All in all, then, these first displays give us a great wealth of art – and a well-judged balance between different media, between contemporary and historical, between permanent collection and loans, between local and Welsh and international. There’s something here to suit everyone.
In the afternoon the Gallery was opened to all. Soon the whole of the building was flooded by people of all ages and backgrounds. Almost everyone had a smile on their faces. The grandees who spoke at the ‘official’ opening on Friday night trusted that the people of Swansea would flock to the Glynn Viv and regard it as their own. They needn’t have worried. More than that, there can’t be any doubt that local people will feel a huge pride in the Gallery, and especially in its high quality.
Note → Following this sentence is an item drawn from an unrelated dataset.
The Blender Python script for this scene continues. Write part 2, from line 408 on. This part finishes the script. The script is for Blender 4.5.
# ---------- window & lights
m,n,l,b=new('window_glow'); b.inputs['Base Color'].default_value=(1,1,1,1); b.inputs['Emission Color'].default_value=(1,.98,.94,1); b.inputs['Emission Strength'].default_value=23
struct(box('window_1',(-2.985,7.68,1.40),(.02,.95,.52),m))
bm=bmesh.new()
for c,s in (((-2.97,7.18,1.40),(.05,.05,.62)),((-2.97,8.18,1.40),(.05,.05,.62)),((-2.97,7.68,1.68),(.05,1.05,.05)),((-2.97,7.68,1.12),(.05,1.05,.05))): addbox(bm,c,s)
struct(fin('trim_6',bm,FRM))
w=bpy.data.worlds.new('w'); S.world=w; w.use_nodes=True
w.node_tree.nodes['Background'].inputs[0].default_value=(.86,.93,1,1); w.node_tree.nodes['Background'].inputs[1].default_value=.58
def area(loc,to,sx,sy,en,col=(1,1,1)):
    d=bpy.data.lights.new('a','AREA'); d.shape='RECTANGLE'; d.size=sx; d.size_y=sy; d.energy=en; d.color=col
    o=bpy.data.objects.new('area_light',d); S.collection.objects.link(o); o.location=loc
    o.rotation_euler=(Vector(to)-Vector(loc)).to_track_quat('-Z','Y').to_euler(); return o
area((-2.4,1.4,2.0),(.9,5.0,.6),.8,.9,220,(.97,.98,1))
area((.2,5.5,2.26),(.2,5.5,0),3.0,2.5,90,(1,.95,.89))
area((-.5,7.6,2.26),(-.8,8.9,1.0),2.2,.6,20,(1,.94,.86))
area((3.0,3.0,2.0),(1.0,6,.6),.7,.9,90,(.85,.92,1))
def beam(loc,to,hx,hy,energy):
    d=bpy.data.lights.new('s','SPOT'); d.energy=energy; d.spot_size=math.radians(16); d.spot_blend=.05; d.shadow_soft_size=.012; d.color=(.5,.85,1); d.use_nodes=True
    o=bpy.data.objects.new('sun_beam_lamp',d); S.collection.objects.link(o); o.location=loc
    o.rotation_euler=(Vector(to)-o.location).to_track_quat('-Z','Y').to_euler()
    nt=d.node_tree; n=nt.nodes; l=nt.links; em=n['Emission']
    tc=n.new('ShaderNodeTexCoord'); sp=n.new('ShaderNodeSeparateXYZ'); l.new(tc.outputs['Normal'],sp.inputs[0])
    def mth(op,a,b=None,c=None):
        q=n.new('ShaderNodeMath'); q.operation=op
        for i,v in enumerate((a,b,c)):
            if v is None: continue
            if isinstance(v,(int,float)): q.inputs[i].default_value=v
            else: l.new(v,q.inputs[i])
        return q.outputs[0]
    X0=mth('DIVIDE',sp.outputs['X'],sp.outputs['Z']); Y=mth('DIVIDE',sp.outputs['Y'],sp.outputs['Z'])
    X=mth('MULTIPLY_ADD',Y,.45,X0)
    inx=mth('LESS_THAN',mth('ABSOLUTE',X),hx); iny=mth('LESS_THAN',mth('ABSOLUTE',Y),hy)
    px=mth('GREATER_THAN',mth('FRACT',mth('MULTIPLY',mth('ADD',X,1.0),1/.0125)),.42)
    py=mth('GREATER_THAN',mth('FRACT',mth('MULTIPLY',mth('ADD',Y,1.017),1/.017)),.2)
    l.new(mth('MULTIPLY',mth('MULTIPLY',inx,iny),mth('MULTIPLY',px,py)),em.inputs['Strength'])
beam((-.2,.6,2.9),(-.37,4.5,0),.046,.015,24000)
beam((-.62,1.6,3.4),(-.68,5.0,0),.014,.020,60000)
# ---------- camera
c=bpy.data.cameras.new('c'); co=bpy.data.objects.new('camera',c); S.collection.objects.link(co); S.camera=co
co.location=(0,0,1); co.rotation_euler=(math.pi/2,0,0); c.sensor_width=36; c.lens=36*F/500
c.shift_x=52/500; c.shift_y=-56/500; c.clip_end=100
That the quality is high is due not only to the architects, builders, project managers and many others, but primarily to Jenni Spencer-Davies and her staff in the Gallery. They’ve worked tirelessly and with commitment, imagination and ambition to make the Glynn Viv at once a magnet and an engine for the visual arts in Swansea and south-west Wales. The ‘new’ building – in fact, there is much that’s truly new behind the scenes, including additional storage and conservation space – will act as a springboard for them to achieve much more.
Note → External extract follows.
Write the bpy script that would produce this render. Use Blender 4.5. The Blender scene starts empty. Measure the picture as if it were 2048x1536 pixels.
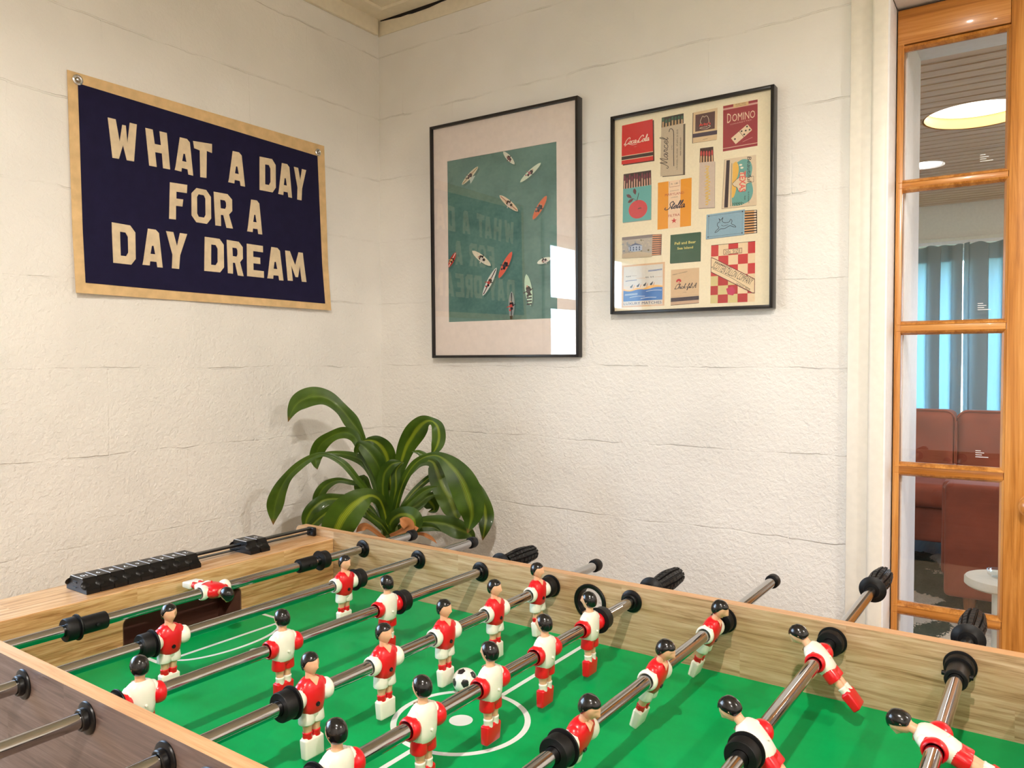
import bpy, bmesh, math, random
from mathutils import Vector, Matrix
random.seed(7)
PI = math.pi
SC = bpy.context.scene
COL = SC.collection

# ------------------------------------------------------------------ camera
CAMP = Vector((1.8030, -1.8730, 1.2))
YAW, PITCH, ROLL, FPX = 0.5983, 0.0307, -0.0028, 1539.7
def _basis():
    F = Vector((-math.sin(YAW), math.cos(YAW), 0)); R = Vector((math.cos(YAW), math.sin(YAW), 0)); U = Vector((0, 0, 1))
    F2 = F*math.cos(PITCH) - U*math.sin(PITCH); U2 = U*math.cos(PITCH) + F*math.sin(PITCH)
    R3 = R*math.cos(ROLL) + U2*math.sin(ROLL); U3 = U2*math.cos(ROLL) - R*math.sin(ROLL)
    return F2, R3, U3
CF, CR, CU = _basis()
cam_data = bpy.data.cameras.new('camera'); cam = bpy.data.objects.new('camera', cam_data); COL.objects.link(cam)
M = Matrix((CR, CU, -CF)).transposed().to_4x4(); M.translation = CAMP
cam.matrix_world = M
cam_data.sensor_width = 36; cam_data.lens = FPX/2048*36; cam_data.clip_start = .02; cam_data.clip_end = 100
SC.camera = cam
def ray(px, py): return CF + CR*((px-1024)/FPX) - CU*((py-768)/FPX)
def at_y(px, py, Y):
    d = ray(px, py); return CAMP + d*((Y-CAMP.y)/d.y)
def at_x(px, py, X):
    d = ray(px, py); return CAMP + d*((X-CAMP.x)/d.x)
def at_z(px, py, Z):
    d = ray(px, py); return CAMP + d*((Z-CAMP.z)/d.z)
def at_d(px, py, D): return CAMP + ray(px, py)*D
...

Because the reopening of the Glynn Viv isn’t the end. It should be the beginning – of realising Swansea as a real City of Art. Swansea will probably never catch up with Cardiff as a centre of political, economic and financial power. But it does have distinctive advantages, and art is one of them. The speakers at the official opening touched on many things, but not one of them drew attention to the explosion in contemporary visual art in the city in recent years – the increase in the number of studios, galleries, exhibition spaces and sheer artistic energy. This growth – much of it has come from the grassroots, like Elysium Gallery and Studios, and Galerie Simpson – needs to be nurtured, encouraged, publicised. Swansea Council must play its part. The Council leaders talked a good talk, but they need to show practical commitment, and to develop a good strategy, to play their part. (One way of doing that is to maintain the current level of recurrent funding for the Glynn Viv.) But many others should contribute too. Has the time come, with the restoration of the Glynn Viv to Swansea’s artistic community, for bringing interested parties together in a collaborative forum, to see what practical things can be achieved?